13    The Court treated these claims as an allegation of bias on the part of the Tribunal. After briefly outlining relevant principles concerning bias as established in cases such as SBBS v Minister for Immigration and Multicultural and Indigenous Affairs (2002) 194 ALR 749; [2002] FCAFC 361 and Re Refugee Review Tribunal; Ex parte H (2001) 179 ALR 425; [2001] HCA 28, the Court found that there were no particulars or evidence to support the appellant’s allegations of bias and they were rejected.

14    The fourth ground of review was that the Tribunal’s “decision is unfair”. After noting that the claim was not particularised and had not been elaborated upon by the appellant at the hearing, the Court rejected it as being unsubstantiated.

15    The fifth and final ground of review was a claim that the Tribunal’s decision was affected by an error of law. Again, after noting that no error of law was identified, the Court also rejected this ground.

The appeal to this Court

16    The appellant, who represented himself, appealed from the decision of the Federal Circuit Court (which had replaced the Federal Magistrates Court) on the following two grounds, which I will set out verbatim:

1.    I believe the Federal Circuit Judge failed to find an error of law which was made by the Refugee Review Tribunal Member in its purported decision.

2.    I argue that the Refugee Review Tribunal Member’s decision in my case has been affected by lack of fairness.

17    As noted above the appellant failed to file a written outline of submissions in support of his appeal.

18    The Minister argued that neither ground of appeal identified any appellable error in the decision below. He highlighted the lack of any particulars identifying any alleged error of law the subject of ground 1. He also drew attention to the fact that there were no particulars identifying the manner in which the Tribunal’s decision is alleged to have been unfair, as raised by ground 2. In those circumstances, the Minister submitted that the appeal should be dismissed.

Consideration

19    In my view, the appellant has had sufficient opportunity to identify any appellable error in the decision below. The two grounds of appeal raised by him in his notice of appeal are patently deficient in that they fail to particularise any appellable error. I can discern no appellable error in the primary judge’s reasoning or the orders which were made.
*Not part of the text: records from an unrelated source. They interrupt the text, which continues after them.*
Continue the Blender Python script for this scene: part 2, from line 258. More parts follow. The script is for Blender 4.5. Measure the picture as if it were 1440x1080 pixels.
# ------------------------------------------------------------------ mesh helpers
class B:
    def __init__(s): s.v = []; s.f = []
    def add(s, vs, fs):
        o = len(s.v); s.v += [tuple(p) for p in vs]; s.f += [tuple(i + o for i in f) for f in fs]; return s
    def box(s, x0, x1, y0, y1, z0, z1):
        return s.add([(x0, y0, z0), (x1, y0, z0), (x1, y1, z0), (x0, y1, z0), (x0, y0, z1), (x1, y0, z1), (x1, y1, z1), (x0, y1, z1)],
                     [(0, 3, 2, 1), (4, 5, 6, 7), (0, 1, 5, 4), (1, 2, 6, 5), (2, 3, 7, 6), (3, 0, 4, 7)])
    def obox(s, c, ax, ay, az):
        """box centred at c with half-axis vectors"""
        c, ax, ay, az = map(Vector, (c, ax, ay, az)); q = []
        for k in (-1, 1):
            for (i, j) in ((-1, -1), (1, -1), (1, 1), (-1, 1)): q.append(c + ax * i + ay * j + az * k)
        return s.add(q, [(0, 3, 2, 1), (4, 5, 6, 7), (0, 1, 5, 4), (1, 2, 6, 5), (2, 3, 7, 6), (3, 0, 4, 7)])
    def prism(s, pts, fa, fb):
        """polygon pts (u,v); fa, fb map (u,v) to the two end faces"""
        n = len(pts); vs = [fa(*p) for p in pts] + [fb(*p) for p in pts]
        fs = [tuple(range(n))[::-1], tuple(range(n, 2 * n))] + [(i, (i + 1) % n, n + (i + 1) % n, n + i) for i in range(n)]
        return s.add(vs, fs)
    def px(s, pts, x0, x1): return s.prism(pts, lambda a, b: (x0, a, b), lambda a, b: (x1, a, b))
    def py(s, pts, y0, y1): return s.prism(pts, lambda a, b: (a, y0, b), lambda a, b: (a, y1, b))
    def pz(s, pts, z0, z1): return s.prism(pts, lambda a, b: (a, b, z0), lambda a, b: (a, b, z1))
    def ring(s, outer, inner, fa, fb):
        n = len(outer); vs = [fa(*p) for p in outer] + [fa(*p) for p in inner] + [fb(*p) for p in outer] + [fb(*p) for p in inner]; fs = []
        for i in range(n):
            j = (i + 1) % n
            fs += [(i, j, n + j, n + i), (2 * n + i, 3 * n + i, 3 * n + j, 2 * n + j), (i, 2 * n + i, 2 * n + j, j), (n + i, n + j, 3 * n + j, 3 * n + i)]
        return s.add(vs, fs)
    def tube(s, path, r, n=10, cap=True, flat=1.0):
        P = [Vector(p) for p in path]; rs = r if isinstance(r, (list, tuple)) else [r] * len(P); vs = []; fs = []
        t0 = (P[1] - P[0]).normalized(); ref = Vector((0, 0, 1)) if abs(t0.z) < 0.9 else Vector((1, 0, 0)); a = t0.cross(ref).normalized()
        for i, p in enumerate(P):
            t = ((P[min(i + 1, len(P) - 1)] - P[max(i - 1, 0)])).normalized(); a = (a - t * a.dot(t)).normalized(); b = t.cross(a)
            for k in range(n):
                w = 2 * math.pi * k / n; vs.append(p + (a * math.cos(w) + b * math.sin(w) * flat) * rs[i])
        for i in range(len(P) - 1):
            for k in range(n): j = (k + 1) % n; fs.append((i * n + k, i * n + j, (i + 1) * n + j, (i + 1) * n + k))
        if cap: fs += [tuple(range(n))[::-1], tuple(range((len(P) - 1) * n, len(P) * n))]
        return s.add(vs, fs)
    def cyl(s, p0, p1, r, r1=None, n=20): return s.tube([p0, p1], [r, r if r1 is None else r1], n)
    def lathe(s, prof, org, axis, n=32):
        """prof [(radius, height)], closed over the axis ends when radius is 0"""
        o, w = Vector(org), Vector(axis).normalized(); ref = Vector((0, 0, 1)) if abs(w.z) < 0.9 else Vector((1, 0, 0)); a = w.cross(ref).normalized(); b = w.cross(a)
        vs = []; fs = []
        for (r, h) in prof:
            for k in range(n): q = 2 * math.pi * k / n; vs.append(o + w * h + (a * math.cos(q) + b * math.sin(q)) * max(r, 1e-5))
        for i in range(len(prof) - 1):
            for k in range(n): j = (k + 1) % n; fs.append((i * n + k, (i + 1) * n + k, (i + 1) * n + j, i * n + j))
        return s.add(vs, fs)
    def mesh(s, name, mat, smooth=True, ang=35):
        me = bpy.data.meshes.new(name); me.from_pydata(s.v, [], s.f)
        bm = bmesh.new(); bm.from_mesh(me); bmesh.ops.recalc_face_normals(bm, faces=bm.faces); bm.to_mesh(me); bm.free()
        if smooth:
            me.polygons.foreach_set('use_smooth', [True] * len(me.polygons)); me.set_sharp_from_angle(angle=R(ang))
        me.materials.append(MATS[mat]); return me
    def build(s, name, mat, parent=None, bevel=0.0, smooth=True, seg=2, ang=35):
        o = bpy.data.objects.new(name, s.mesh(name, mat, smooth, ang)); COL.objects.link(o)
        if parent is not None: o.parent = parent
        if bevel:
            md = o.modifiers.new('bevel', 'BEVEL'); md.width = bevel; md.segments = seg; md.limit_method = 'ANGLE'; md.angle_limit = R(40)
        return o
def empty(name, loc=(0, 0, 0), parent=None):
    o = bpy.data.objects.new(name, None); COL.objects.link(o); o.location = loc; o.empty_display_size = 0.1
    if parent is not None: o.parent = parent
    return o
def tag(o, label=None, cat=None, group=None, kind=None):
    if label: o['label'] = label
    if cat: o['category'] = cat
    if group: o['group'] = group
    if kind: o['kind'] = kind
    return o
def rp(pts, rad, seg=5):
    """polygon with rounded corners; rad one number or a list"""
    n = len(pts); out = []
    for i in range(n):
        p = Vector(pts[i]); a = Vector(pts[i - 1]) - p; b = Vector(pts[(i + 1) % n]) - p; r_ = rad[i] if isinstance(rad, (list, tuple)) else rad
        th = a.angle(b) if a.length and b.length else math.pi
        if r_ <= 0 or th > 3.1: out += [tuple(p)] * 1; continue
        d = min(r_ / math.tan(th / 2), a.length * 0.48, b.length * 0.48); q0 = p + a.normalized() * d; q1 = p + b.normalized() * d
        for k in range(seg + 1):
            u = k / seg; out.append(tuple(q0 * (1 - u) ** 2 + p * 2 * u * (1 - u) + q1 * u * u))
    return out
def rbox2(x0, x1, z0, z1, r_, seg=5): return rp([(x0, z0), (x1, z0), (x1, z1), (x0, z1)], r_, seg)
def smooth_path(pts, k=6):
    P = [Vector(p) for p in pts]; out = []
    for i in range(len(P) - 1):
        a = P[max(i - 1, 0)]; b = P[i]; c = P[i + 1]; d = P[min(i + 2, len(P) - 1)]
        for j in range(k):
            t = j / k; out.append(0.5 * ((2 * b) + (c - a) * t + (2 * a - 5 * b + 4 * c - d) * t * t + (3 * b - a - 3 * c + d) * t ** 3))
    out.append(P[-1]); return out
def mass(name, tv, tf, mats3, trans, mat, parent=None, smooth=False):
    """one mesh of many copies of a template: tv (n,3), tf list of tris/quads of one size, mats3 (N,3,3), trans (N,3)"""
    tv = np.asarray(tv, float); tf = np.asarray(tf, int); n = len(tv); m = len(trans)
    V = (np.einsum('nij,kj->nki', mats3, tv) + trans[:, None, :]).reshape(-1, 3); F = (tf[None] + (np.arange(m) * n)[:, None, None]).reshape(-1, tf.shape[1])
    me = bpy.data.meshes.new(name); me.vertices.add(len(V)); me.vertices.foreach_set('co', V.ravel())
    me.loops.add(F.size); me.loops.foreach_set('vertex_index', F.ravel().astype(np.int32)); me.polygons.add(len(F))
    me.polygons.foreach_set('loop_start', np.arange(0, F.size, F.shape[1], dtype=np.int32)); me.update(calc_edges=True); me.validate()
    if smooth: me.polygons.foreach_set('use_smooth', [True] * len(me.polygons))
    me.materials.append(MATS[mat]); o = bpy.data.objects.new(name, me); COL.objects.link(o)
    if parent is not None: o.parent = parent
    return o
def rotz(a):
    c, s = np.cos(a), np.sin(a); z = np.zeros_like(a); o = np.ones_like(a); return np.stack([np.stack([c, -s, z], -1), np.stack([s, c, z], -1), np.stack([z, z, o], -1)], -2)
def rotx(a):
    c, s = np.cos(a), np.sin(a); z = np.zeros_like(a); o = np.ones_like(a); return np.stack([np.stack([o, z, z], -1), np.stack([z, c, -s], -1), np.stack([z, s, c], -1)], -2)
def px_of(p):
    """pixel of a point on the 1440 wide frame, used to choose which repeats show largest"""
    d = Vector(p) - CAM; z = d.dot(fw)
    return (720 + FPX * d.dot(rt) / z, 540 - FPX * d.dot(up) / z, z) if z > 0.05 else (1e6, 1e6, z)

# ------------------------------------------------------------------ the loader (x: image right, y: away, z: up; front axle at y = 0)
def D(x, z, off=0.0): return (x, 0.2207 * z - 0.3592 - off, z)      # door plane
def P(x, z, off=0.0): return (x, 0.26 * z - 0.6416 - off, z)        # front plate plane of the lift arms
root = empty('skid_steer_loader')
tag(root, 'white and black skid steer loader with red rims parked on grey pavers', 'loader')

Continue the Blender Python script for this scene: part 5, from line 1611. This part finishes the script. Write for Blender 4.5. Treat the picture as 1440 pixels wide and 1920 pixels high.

20    In these circumstances, the appeal must be dismissed and the appellant ordered to pay the costs of the first respondent as agreed or assessed. I will direct the first respondent to notify the appellant at his address for service of the terms of r 36.75(2) of the FCRs. Orders will be made accordingly.

I certify that the preceding twenty (20) numbered paragraphs are a true copy of the Reasons for Judgment herein of the Honourable Justice Griffiths.